Privacy Protection for Documents Stored in the Cloud Gets DoJ Nod

As House subcommittee weighs overhaul of 1986 statute to strengthen privacy in the cloud, senators introduce their own legislation to update Electronic Communications Privacy Act. Department of Justice affirms the Obama administration's support for an overhaul.

By Kenneth Corbin
Tue, March 19, 2013

CIO — The Department of Justice is giving a qualified endorsement of an update to a 1986 privacy law that leading cloud-service providers, public-interest groups and others argue is woefully out of step with the current methods of sending and storing communications.

In testimony before a House subcommittee on Tuesday, Elana Tyrangiel, acting assistant attorney general at the DoJ's Office of Legal Policy, affirmed the Obama administration's support for an overhaul of the Electronic Communications Privacy Act (ECPA) to provide stronger privacy protections for Webmail, documents stored online and other cloud services.

Google, Microsoft and Facebook Join Reform Advocates

Advocates of ECPA reform, including tech heavyweights like Google, Microsoft and Facebook, point to incongruities in the law concerning the ways that law enforcement authorities can access personal communications.
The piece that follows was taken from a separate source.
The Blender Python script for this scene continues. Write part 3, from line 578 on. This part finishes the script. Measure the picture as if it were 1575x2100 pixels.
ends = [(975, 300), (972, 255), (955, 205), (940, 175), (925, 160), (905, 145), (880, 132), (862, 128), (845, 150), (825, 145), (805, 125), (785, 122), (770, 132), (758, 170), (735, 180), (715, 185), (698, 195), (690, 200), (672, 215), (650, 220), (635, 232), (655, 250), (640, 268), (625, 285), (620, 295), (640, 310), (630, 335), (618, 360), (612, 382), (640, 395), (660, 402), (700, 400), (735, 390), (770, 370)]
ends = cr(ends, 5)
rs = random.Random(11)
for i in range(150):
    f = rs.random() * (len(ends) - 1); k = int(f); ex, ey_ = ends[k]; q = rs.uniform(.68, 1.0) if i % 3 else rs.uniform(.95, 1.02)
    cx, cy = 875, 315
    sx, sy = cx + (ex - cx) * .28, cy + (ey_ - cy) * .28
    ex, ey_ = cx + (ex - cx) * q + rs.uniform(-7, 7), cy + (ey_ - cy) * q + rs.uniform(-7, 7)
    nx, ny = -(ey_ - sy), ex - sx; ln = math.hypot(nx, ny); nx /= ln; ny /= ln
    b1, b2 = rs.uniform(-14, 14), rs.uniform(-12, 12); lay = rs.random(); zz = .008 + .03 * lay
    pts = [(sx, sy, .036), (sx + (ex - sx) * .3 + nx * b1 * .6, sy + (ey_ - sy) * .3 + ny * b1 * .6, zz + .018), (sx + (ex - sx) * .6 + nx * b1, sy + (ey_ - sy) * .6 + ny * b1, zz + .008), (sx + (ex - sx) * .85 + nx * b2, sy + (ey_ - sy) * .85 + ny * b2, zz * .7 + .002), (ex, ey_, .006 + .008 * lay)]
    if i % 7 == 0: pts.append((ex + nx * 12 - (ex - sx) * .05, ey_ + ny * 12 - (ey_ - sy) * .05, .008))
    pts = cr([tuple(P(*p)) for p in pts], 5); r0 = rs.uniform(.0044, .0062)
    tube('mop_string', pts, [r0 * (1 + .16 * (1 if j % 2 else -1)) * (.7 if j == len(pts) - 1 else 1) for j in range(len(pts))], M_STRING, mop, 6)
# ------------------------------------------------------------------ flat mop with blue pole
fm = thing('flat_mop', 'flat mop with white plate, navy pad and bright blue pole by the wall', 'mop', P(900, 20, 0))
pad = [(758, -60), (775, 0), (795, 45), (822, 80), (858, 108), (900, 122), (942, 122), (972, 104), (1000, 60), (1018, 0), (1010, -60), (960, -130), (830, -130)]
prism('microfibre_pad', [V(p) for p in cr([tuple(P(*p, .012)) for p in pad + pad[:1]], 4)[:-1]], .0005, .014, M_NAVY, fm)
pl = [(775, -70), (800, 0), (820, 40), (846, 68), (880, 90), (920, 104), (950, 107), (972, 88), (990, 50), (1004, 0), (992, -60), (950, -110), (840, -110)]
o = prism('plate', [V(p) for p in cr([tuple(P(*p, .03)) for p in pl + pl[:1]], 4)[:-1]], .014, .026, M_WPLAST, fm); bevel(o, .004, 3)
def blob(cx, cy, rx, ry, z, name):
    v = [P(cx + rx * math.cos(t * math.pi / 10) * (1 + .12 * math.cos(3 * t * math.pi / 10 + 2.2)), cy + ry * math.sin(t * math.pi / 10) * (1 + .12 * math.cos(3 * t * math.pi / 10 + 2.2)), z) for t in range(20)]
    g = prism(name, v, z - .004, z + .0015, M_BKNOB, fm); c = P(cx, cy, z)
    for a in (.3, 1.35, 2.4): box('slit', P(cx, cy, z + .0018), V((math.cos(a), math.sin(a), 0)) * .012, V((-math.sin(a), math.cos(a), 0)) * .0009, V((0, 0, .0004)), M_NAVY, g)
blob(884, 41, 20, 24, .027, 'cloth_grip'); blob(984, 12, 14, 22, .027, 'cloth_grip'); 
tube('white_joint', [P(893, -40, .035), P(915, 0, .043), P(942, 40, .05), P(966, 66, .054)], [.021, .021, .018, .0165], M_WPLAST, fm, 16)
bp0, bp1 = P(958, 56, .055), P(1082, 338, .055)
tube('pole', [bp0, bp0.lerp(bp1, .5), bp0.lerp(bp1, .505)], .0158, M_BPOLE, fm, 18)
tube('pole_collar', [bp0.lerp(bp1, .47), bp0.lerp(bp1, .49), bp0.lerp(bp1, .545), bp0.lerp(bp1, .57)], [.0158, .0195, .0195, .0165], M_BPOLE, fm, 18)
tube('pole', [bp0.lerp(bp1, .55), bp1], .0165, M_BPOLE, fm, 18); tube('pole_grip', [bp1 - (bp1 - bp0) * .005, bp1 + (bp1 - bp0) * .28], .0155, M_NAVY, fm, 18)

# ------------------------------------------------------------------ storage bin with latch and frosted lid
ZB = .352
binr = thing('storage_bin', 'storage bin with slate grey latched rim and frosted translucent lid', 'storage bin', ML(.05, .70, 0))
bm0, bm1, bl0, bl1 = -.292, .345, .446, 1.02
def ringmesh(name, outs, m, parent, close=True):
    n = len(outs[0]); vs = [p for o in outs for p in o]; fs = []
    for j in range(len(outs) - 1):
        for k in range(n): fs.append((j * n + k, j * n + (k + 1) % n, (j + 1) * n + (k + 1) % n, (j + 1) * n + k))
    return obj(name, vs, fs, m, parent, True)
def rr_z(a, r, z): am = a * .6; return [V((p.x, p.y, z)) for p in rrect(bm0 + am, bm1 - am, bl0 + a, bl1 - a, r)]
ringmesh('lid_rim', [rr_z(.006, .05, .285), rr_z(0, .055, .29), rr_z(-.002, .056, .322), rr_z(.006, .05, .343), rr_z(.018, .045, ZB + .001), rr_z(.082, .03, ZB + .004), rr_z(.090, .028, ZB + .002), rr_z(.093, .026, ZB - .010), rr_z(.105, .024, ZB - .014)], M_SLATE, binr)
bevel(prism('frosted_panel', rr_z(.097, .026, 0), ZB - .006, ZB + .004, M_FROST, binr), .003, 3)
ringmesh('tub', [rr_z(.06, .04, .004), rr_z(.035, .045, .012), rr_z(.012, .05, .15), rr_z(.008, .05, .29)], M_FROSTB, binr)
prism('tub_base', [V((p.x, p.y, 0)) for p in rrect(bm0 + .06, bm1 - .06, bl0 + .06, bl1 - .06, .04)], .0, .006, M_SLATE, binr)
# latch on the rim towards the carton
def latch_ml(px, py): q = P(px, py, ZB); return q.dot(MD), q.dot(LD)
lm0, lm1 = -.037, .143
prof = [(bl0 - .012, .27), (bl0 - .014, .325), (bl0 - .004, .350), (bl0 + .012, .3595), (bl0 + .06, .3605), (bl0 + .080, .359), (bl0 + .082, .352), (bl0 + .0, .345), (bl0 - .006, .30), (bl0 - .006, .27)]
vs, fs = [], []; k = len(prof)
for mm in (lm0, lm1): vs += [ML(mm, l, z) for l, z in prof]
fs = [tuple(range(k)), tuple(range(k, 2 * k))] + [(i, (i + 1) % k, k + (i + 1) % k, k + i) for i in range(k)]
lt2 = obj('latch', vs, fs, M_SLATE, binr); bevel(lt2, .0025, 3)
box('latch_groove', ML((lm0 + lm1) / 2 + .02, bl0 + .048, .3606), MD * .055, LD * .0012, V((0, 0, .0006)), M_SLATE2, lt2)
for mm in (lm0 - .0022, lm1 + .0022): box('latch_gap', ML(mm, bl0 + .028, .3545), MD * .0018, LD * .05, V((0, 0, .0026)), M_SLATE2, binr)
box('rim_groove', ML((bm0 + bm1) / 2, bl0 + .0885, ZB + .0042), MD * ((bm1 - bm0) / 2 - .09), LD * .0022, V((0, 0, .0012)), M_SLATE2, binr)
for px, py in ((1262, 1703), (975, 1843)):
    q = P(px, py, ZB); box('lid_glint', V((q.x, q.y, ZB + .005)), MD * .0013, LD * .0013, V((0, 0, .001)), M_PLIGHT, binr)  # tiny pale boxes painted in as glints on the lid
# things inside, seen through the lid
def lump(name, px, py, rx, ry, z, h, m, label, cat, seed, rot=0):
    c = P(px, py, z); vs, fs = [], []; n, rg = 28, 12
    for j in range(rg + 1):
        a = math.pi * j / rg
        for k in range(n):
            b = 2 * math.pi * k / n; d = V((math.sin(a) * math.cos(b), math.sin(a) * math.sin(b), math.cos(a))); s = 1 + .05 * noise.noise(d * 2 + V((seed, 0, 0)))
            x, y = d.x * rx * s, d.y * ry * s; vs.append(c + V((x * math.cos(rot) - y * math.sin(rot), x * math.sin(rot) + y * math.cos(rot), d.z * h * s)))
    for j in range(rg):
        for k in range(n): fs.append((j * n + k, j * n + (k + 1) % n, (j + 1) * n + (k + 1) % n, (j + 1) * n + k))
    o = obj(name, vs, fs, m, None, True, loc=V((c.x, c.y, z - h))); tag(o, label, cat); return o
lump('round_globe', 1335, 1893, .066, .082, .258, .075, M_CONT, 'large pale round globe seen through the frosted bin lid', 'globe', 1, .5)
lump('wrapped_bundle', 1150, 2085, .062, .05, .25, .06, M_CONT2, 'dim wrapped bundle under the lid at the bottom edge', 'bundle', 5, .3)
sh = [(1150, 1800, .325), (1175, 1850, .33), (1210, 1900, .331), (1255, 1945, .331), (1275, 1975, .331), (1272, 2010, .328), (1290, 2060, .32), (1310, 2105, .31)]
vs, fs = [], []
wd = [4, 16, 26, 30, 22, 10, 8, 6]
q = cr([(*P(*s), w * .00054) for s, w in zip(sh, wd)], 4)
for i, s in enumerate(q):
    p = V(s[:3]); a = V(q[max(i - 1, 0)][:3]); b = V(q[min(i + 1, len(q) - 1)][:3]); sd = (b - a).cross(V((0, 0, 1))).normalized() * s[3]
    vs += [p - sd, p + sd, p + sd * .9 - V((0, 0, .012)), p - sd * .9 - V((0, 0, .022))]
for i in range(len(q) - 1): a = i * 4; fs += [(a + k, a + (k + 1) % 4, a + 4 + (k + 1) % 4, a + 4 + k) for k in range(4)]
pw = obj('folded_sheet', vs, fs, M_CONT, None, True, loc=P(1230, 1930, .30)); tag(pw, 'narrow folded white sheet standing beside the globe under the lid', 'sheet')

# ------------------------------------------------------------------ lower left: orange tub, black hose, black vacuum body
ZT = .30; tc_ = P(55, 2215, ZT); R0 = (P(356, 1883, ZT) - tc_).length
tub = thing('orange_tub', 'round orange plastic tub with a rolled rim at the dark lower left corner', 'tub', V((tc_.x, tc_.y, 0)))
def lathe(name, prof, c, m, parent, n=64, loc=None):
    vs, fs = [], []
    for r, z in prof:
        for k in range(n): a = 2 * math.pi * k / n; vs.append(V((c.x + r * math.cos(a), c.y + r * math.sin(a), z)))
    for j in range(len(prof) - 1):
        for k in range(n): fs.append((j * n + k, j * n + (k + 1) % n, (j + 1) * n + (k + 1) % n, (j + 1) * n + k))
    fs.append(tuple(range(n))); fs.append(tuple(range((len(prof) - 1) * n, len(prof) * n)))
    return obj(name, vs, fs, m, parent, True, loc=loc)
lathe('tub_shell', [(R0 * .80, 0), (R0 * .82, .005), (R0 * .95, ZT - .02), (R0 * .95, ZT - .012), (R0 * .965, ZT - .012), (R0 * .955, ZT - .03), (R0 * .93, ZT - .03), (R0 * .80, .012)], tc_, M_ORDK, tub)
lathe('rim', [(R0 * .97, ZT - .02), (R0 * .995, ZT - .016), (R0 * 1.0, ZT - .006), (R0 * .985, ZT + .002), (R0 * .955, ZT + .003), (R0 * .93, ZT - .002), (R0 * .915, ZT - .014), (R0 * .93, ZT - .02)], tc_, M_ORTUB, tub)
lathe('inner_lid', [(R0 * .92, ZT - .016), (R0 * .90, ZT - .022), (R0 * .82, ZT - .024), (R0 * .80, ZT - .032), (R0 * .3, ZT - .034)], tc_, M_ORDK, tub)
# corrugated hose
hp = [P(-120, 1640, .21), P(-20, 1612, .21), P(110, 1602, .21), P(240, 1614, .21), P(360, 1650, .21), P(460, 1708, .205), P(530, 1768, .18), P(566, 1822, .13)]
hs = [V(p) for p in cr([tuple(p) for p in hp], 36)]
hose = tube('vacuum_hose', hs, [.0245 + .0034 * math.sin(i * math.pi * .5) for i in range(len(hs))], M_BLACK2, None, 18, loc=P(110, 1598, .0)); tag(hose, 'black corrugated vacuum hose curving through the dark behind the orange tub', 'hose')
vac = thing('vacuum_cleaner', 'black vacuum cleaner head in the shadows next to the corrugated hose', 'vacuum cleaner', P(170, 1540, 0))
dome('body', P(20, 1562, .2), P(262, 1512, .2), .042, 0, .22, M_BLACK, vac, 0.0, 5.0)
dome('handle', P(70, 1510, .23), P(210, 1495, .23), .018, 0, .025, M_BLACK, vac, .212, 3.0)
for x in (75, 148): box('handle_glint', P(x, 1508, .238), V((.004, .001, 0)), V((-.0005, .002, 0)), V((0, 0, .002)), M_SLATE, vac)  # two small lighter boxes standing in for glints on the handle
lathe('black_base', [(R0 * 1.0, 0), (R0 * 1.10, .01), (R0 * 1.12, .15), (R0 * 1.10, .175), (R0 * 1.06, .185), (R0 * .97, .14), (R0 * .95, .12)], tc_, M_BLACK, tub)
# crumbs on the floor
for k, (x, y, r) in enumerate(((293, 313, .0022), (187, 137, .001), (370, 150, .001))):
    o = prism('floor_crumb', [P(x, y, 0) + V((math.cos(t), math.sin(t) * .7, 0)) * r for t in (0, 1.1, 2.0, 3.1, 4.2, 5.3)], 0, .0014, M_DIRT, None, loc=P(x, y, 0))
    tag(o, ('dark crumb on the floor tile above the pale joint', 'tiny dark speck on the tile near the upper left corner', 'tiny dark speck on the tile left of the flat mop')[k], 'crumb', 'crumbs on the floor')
As the law currently stands, authorities can obtain emails and other communications that have been stored with a third-party provider for more than six months on the strength of a subpoena, rather than a warrant issued by a judge.

In spite of periodic updates to ECPA, Tyrangiel says, "many have noted, and we agree, that some of the lines drawn by the statute have failed to keep up with the development of technology and the ways in which we use electronic and stored communications."

"We agree, for example, that there is no principled basis to treat email less than 180 days old differently than email more than 180 days old. Similarly, it makes sense that the statute not accord lesser protection to open emails than it gives to emails that are unopened," she adds.

"Acknowledging these things is an important first step," Tyrangiel says . "The harder question is how to update the statute in light of new and changing technologies while maintaining protections for privacy and adequately providing for public safety and other law enforcement imperatives."

Senate Looks to Revise ECPA

There is also movement in the Senate to overhaul ECPA. The same day that the House Judiciary Committee's subcommittee on crime held its hearing, Sens. Patrick Leahy (D-Vt.) and Mike Lee (R-Utah) introduced a bill to revise the statute, dispensing with the "180-day rule," among other reforms.

When ECPA was enacted, "no one could have imagined just how the Internet and mobile technologies would transform how we communicate and exchange information today," Leahy says in a statement. "Privacy laws written in an analog era are no longer suited for privacy threats we face in a digital world."

Earlier this year, a bipartisan group of House members introduced their own ECPA-reform bill in a bid to strengthen the protections for cloud and location-based services.